O Escorchamento de Mársias (Ticiano), visto por George Steiner

O Escorchamento de Mársias, Ticiano, 1570-1575


«Não conheço quadro mais inexaurível — pelo que entendo dizer mais resistente a toda a tentativa de análise acabada, ainda que iconológica ou formal, histórica ou alegórica — do que O Escorchamento de Mársias, obra-prima da extrema fase final do Ticiano. Todos os nossos temas parecem figurar na turbulência de abismo dessa concepção «enorme». Mas nenhuma investigação, nenhuma interpretação decifra o seu núcleo secreto ou a soma das suas linhas de força.

Discernimos o Rei Midas, condenado por Apolo a exibir orelhas de burro por ter sido vencido por Pã num agôn, num torneio musical. (Mas será, ao mesmo tempo, este Midas um auto-retrato do pintor?)  Quem é este tocador de lira da braccio, à esquerda tão aparentemente inconsciente do horror que se desenrola perante os seus olhos? Para alguns, trata-se de um duplo de Apolo, um Apolo que não se envolve na acção sádica. Mas, segundo outros, seria Orfeu, fiel seguidor do deus vencedor. E qual a proposição principal da composição? Vitória neoplatónica da arte inspirada pela razão, pela lógica do transcendente representada pelos instrumentos de cordas sobre a arte «bruta», impensada, pré-humana, que os instrumentos de sopro simbolizam e nos fazem ouvir? A esta leitura, em meu entender, opõe-se contudo, não só a monstruosidade da vingança de Apolo sobre o corpo do sátiro, mas também o facto, muito pouco notado, de os traços martirizados de Mársias não deixarem de lembrar os do próprio Ticiano.

O antagonismo entre instrumentos de sopro e instrumentos de corda subsiste até aos nossos dias, nomeadamente na Anatólia. Os tocadores de flauta, montanheses, recusam o casamento, e até mesmo os contactos sociais com os tocadores de alaúde ou de cítara que residem no vale. A antropologia e a etnomusicologia fornecem testemunhos de rixas sangrentas entre estes dois clãs hereditários.

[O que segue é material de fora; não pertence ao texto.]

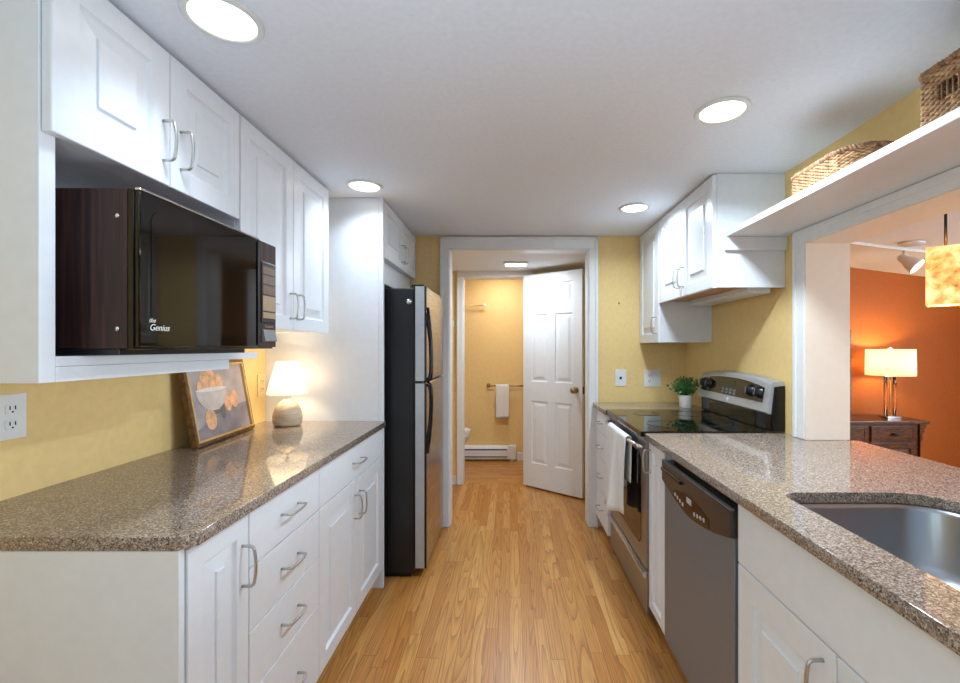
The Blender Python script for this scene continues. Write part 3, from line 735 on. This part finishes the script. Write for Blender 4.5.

A descodificação oficiosa do mito evoca a insolência de Mársias, a provocação que lança ao deus e a vitória tanto espiritual como técnica deste último, cujo manejar da lira faz entrar num mesmo movimento harmonioso não só a alma e a razão, mas a natureza inteira. Tratar-se-ia de um duelo entre duas formas de expressão musical.

Mas já no Renascimento, certos mitógrafos pensam adivinhar um sentido mais profundo e mais próximo do horror e da violência do desenlace. A arte, a estética apolínea declaram, como as do Orfeu, a união da música e da palavra do sono e do logos. Ao que se oporia esta derisão mimética da voz humana, essa recusa de um acompanhamento textual e essa exaltação imitativa do canto dos pássaros levadas a cabo pelos instrumentos de sopro. A luta entre Apolo e Mársias seria a de uma tempestade «falante», de uma música à medida —  no sentido ao mesmo tempo matemático e cívico do termo —  do homem contra a tonalidade nua, contra a recusa através do som do fardo de sentido gramatical. A flauta de Pã (cuja prática desfigura e, por conseguinte, enfurece a deusa Atena), a flauta de Mársias, não é a dos idílios pastoris ou do reportório de salão. É grito puro e branco, ameaça de escorchamento o ouvido (como Mársias será escorchado), clama o silvo do vento e da víbora — em suma, contesta a nossa humanidade configurada pela linguagem invocando o nome estridente e transtornado pelo êxtase de tudo o que é mais antigo do que o homem, de tudo o que é canto sem palavras, grito de amor e guerra, verbo antes de verbo de um caniço oco, precisamente o dos instrumentos de sopro, que não é ainda um caniço pensante. É esta brutal inocência do orgânico, dos traços animais no homem — o fauno, o sátiro, deles são emblemáticos — que Apolo procura extirpar. É a modulação da música que a orienta para o dizer que enuncia o seu triunfo sádico.»